A legend behind this day goes as follows. Shepherds used to quench their thirst with the cold water from the natural pond at the current day ‘Mata-Tirtha’ when they went to graze their cattle in a nearby forest. One day, one of the shepherds whose mother was already died happened to go to drink water from this pond she saw the image of her dead mother in the clear water of the pond. She was so excited by this that she went to every house in that village to tell them about how she had seen her mother’s image in the pond. Since then Nepali people have believed that they can see the image of their deceased mothers in the water of this holy spring. So, Nepali people from different parts of the country visit this pond on this day hoping to see the image of their departed mother. Thus, this place came to be a holy place for those who have lost their mothers. Also those who cannot go to Mata-Tirtha shower at home or take a quick dip in the water of a holy river early in the morning then offer a platter of sweets, fruits and money to a priest in the memory of their departed mother.

My MIL sent these gifts to my dad last Father’s day on my behalf

As I have describe in my previous post , in Nepal the first year of marriage is considered to be very important.

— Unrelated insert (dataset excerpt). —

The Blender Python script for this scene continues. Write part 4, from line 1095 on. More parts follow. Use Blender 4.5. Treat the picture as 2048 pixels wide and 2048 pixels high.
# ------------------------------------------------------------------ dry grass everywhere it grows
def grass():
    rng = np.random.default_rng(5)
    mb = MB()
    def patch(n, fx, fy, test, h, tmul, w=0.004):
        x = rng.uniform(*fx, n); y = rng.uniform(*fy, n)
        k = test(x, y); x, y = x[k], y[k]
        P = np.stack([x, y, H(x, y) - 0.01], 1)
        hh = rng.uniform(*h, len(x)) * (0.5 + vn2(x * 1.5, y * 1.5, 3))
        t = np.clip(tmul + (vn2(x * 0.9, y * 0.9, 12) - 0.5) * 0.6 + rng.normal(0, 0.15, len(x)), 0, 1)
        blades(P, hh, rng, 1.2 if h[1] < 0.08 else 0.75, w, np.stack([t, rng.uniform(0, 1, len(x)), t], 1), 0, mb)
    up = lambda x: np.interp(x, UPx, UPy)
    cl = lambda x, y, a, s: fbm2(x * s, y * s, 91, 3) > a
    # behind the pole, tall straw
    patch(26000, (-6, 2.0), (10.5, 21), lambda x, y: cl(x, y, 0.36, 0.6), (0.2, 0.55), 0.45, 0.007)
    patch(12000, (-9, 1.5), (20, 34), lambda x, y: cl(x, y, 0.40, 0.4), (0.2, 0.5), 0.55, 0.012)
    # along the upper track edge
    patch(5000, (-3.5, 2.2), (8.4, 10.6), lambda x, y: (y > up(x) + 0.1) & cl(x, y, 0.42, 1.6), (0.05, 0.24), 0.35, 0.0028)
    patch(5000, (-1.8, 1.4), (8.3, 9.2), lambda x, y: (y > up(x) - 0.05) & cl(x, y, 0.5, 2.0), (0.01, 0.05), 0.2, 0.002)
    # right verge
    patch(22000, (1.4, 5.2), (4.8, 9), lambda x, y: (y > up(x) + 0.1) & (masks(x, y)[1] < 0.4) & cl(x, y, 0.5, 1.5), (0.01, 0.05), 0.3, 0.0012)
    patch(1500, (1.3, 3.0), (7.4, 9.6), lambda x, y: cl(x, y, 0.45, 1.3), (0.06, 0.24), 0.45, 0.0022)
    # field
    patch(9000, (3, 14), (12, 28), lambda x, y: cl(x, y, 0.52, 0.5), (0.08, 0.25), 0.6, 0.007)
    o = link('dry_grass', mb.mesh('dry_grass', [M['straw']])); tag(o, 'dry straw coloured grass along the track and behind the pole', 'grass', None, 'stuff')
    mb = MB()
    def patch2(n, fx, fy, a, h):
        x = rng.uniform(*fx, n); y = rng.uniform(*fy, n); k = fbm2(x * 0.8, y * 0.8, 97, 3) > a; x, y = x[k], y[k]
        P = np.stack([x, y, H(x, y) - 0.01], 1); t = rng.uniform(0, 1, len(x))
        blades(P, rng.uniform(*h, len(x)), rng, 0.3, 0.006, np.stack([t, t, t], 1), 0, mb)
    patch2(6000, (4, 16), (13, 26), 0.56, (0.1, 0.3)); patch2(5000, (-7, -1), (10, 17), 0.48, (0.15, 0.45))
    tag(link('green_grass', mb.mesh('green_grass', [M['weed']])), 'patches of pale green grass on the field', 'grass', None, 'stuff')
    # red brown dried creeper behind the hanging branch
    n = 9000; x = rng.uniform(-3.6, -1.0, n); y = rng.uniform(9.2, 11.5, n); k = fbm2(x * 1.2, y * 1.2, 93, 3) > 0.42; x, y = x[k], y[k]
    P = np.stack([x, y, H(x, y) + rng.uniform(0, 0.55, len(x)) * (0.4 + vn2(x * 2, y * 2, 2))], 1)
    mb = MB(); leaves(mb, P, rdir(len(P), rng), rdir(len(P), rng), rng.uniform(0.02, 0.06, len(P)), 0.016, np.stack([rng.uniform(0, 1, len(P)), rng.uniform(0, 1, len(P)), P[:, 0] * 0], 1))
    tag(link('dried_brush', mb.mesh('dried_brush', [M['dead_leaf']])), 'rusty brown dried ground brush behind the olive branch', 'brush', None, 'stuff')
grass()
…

So during every festival, there are things you are meant to do. This affects how you celebrate Dashain, Tihar, Father’s Day, Mother’s day and more. Last year, I had my first Father’s day after the wedding and my MIL made sure it was a special one for my dad. This year, it is my first Mother’s Day after the wedding so it will be really special for my mum. My MIL is doing everything that she can to make sure this day is memorable for my mum. I know a few details about what is going to happen but I will wait for things to happen today and will update in details about my special Mother’s day. Just so excited to Skype with my mum later and receive photos from Nepal afterwards.

So if you haven’t called you mum to wish her, do give her a call and make her smile. And to all the proud moms out there, Happy Mother’s day.